展覧会を見て回ると、男性デザイナーの作品のほうが多いという気がしませんか?それは、デザイン業界は女性にはまだやさしくないからです。


デザインの歴史を振り返ってみると、女性デザイナーが直面してきた困難は、2019年の現在も存在していることがわかります。今日のデザイン業界にも、賃金格差とガラスの天井といった問題が存在し、女性にはやさしくありません。

デザイン学科の女子学生は70%、女性アートディレクターはわずか11%

大学から男女の人数の差がつくテクノロジー業界と違って、グラフィックデザイン分野では常に、男子学生よりも女子学生の方が多いです。しかしリーダーとなると、男性の場合がほとんどです。たとえば、デザイン分野の教授も男性が多数派です。

イギリスのデザインウェブサイト Creative Blog によると、イギリスでは、毎年、デザイン学科の卒業生の70%が女性ですが、職場に入ると、女性デザイナーは40%に減ります。そしてグラフィックデザインのディレクターになると、女性は11%にさらに減ります。

写真|Unsplash

軽んじられる職場貢献:女性デザイナーはどこへ?

多くの女性従業員は、影響力のある有力者グループから外されるだけでなく、賃金格差も大きいです。イギリスの有名な会計事務所 SJD 会計事務所は、デザイン産業では、女性デザイナーの賃金は男性の75%しかないという深刻な賃金格差があることを指摘しました。

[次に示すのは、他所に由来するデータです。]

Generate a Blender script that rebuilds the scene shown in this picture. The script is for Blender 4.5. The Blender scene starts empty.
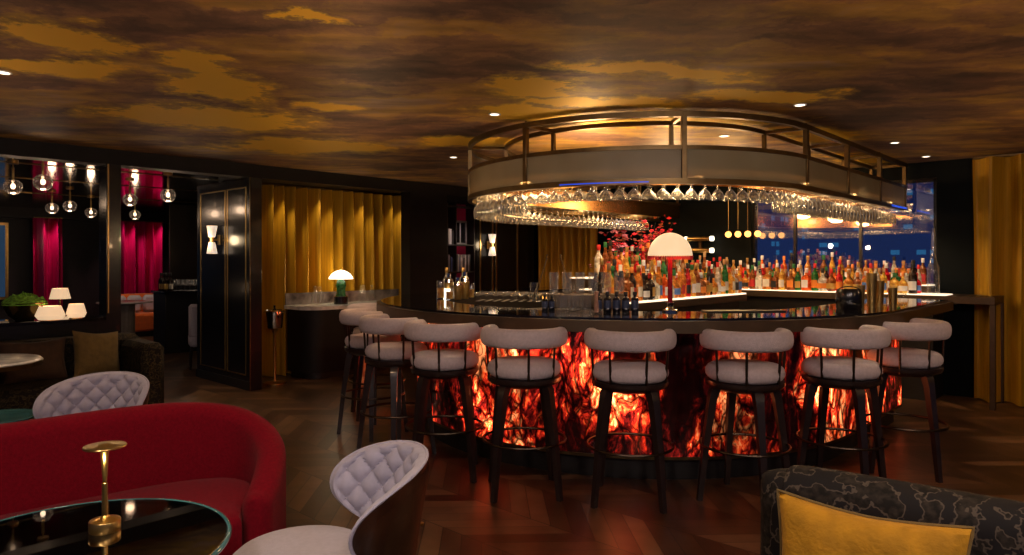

女性デザイナーの成果は、ここ30年でようやく認められてきました。1920年に設立された米国グラフィック・デザイン協会(AIGA)は毎年、その年のもっとも重要なデザイナーに賞を与えますが、1959年にようやく、メイ・マッシー(May Massee)が初めての女性デザイナーとして受賞しました。多くの女性はこうしたデザインの賞を受賞できず、デザイン協会にも入れませんでしたが、ここ30年、女性がようやく殿堂入りして、受賞するようになりました。

私たちができることは?

以上のことから、女性デザイナーが認められ、話題になることはとても大事です。それを叶えるため、私たちにできることはあるのでしょうか?それは、次の3つです。

1.新しいコミュニケーション戦略を考案する

女性デザイナーを売り込むときには、包摂的な言葉を用いて、多様性に富んだ作品を選択することを勧めてみましょう。私たちはみな、社会が女性や男性に開いていくのを受動的に見守るのではなく、社会の変革に加わったとという実感を感じたいものです。女性のほかに、さまざまなジェンダー・マイノリティも取り入れるべきです。雇う側にとっても、異なるジェンダーと人種の人を採用することで、多様性に満ちたコンテンツを作ることができます。

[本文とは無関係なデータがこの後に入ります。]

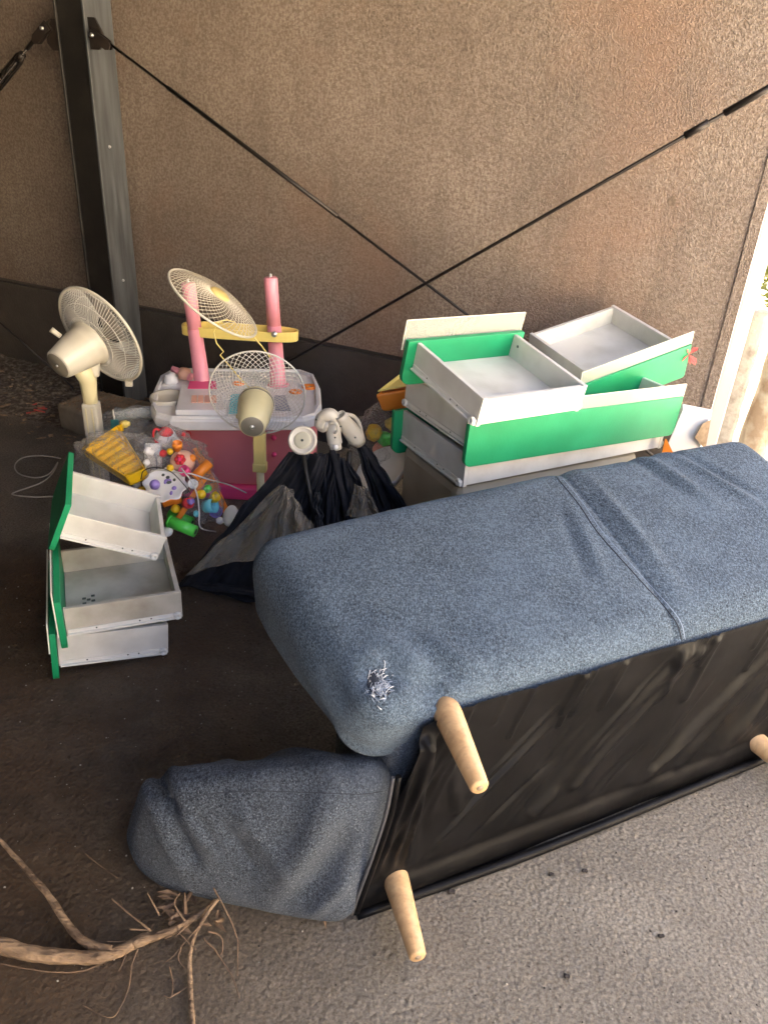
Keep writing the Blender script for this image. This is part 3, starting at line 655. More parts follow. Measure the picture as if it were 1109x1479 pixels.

2.女性デザイナーはもっとコミュニティーで声を上げよう

女性のコミュニティーへの参加とネットワーキングを促進することによって、知名度を高めることができます。女性は競わないように育てられてきましたので、たとえ受賞して、作品を発表したとしても、知名度を上げにくいのです。

たとえ困難にあっていて、今までの経験を話すチャンスがあったとしても、「女性としての」苦しみを話しづらい、話したくないこともあります。ようやくここまで来たのに、自分の苦しみを言い出せば、この業界にふさわしくないと思われ、自分の発言のせいで今までの努力が水の泡になるのではないかと心配します。

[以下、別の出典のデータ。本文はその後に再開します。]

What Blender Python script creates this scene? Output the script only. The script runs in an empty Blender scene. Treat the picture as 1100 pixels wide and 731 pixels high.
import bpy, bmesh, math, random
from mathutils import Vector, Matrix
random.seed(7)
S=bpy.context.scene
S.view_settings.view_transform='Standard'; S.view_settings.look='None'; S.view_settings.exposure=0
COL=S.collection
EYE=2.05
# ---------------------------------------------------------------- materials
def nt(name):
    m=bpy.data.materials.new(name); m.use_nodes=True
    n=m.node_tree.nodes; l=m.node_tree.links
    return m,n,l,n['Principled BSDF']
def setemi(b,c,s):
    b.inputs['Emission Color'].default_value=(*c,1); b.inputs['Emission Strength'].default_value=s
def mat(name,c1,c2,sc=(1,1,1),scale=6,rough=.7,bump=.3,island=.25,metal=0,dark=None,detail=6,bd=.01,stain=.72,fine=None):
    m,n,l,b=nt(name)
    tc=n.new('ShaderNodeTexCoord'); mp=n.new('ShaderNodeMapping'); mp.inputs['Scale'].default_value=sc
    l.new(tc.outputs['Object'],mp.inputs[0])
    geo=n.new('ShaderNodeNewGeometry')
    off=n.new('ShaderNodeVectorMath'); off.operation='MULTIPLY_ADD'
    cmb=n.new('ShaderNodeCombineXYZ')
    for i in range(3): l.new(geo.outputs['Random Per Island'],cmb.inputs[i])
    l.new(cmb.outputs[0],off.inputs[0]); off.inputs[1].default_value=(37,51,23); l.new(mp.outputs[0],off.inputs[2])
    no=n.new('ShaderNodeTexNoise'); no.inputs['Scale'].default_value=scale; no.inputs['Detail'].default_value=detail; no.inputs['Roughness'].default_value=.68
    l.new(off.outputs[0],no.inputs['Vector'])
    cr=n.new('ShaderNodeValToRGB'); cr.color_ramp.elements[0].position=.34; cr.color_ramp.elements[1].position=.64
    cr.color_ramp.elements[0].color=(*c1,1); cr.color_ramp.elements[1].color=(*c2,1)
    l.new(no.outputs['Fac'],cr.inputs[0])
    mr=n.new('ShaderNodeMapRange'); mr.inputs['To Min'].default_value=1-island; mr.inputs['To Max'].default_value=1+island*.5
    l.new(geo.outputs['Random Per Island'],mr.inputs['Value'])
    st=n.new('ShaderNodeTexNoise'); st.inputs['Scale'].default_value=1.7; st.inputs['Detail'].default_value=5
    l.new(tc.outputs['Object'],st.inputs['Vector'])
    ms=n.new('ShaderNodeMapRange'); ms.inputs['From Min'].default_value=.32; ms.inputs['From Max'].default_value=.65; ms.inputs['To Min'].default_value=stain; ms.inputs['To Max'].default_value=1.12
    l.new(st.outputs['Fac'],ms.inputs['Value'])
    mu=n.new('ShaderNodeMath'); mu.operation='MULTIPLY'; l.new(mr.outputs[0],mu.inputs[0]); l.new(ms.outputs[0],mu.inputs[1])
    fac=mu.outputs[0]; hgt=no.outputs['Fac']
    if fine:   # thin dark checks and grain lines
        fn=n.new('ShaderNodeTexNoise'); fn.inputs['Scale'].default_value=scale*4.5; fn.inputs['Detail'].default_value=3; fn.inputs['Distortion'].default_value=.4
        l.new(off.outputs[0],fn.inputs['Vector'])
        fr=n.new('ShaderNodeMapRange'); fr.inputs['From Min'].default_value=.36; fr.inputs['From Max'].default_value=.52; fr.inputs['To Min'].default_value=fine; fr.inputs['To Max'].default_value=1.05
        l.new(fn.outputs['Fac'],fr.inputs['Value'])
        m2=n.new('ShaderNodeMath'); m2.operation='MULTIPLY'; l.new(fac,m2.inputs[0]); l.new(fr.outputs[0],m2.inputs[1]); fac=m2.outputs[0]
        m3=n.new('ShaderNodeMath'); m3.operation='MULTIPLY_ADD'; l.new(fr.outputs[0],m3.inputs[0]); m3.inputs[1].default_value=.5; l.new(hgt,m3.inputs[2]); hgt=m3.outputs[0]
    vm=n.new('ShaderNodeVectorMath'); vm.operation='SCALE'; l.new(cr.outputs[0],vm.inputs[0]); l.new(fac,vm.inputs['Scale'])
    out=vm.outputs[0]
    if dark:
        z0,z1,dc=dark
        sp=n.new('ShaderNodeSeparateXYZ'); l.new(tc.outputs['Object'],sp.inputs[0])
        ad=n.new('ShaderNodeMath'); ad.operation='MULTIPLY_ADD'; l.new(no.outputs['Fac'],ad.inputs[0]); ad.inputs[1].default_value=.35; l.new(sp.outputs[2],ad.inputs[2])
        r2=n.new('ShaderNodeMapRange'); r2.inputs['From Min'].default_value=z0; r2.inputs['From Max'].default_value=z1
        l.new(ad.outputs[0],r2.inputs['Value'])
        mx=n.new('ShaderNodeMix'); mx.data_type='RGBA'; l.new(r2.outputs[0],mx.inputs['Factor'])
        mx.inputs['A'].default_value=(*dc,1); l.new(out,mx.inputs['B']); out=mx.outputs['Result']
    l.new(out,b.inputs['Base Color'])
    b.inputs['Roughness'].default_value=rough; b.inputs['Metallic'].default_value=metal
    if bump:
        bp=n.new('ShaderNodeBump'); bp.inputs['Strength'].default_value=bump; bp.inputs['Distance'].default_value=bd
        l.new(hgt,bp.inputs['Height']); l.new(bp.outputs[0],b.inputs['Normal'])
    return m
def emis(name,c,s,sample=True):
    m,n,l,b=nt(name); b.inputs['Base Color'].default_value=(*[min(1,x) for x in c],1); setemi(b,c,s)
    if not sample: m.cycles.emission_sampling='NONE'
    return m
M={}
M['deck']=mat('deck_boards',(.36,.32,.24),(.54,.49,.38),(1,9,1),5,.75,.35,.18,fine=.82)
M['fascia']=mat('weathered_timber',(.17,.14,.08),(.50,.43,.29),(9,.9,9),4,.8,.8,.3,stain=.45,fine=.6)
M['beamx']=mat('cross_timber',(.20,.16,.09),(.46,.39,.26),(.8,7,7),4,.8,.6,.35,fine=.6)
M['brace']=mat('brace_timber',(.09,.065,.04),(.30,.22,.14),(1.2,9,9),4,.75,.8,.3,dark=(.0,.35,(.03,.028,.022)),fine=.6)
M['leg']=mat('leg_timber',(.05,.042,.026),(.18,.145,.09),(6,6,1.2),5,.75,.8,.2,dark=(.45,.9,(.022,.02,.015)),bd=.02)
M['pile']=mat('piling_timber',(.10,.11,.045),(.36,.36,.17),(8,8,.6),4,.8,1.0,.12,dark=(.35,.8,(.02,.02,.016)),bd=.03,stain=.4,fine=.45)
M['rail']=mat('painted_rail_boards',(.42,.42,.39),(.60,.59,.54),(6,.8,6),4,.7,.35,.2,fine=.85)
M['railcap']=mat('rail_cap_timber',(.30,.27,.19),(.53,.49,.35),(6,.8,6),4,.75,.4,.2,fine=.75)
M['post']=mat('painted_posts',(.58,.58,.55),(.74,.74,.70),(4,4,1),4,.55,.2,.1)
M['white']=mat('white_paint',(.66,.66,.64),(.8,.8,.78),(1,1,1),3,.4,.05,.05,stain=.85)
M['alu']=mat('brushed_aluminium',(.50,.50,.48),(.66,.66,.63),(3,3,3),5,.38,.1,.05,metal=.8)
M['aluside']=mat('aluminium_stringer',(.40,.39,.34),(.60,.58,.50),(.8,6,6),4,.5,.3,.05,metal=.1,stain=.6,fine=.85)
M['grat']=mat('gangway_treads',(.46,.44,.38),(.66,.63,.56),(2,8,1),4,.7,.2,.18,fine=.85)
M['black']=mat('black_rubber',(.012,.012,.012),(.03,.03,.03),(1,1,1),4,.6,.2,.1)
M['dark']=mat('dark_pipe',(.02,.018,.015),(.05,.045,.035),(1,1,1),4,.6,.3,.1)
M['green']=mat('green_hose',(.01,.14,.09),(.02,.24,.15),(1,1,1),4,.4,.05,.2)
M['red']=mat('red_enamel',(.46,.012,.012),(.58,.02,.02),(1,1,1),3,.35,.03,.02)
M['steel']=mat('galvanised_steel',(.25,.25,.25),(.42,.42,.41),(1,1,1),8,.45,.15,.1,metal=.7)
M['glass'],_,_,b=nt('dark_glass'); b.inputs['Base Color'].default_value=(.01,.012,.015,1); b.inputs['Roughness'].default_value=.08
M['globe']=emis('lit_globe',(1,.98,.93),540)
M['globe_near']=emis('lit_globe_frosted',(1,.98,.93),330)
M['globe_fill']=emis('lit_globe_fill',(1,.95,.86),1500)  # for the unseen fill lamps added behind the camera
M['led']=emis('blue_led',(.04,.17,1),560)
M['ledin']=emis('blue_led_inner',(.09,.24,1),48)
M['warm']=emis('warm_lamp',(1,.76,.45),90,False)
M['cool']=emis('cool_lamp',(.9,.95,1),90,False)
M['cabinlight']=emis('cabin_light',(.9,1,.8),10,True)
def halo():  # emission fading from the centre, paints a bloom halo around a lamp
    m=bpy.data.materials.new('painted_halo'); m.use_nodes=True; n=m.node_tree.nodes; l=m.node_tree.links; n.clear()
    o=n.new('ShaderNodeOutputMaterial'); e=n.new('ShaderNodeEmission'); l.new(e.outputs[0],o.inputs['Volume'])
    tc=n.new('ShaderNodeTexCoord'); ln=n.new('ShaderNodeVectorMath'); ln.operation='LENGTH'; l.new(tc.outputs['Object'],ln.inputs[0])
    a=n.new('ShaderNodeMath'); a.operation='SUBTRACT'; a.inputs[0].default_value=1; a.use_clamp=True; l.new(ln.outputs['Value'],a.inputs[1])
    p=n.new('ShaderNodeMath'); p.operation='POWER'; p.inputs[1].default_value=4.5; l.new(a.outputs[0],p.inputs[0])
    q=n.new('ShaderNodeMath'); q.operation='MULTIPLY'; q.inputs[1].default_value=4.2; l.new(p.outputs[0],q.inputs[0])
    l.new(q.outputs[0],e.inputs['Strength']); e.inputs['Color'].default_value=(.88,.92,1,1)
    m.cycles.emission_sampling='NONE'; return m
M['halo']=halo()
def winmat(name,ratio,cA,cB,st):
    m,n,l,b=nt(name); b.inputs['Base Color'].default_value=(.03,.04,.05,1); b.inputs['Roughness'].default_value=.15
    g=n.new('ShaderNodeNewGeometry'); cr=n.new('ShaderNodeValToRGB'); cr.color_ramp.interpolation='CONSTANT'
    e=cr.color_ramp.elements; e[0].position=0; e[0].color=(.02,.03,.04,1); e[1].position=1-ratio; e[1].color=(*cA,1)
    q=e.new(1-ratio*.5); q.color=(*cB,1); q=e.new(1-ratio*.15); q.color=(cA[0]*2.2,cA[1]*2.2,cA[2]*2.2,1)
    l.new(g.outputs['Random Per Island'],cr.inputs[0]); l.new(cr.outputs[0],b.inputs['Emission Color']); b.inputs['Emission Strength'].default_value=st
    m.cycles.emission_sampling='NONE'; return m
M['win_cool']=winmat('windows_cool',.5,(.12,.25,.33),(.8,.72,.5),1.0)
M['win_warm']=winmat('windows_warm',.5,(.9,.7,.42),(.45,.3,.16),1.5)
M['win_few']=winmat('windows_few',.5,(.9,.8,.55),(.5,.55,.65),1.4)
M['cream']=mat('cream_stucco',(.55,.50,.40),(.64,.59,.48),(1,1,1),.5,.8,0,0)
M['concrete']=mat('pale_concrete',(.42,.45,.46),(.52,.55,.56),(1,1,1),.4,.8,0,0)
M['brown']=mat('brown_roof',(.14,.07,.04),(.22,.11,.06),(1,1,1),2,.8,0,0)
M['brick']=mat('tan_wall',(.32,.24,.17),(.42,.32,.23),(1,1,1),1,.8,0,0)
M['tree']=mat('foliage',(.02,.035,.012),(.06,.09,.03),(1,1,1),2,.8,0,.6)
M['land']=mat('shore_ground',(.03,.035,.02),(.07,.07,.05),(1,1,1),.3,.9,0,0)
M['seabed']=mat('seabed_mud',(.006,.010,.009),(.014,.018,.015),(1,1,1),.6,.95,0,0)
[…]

女性デザイナーがコミュニティーに参加し、互いの力になり合えば、発言する機会を得て、多くの人に1人じゃないと安心させることができます。

3.女性デザイナーをもっとフォローしよう

消費者として、女性デザイナーにもっと目を向けましょう。彼女たちのすぐれた作品を知り、彼女たちの名前を覚えるにつれて、あなた自身の造詣も深まります。同時に、彼女たちの知名度も上げることができます。

女性にとってグラフィックデザインの道は険しいものです。より多くの女性デザイナーが活躍できる日が来ますように!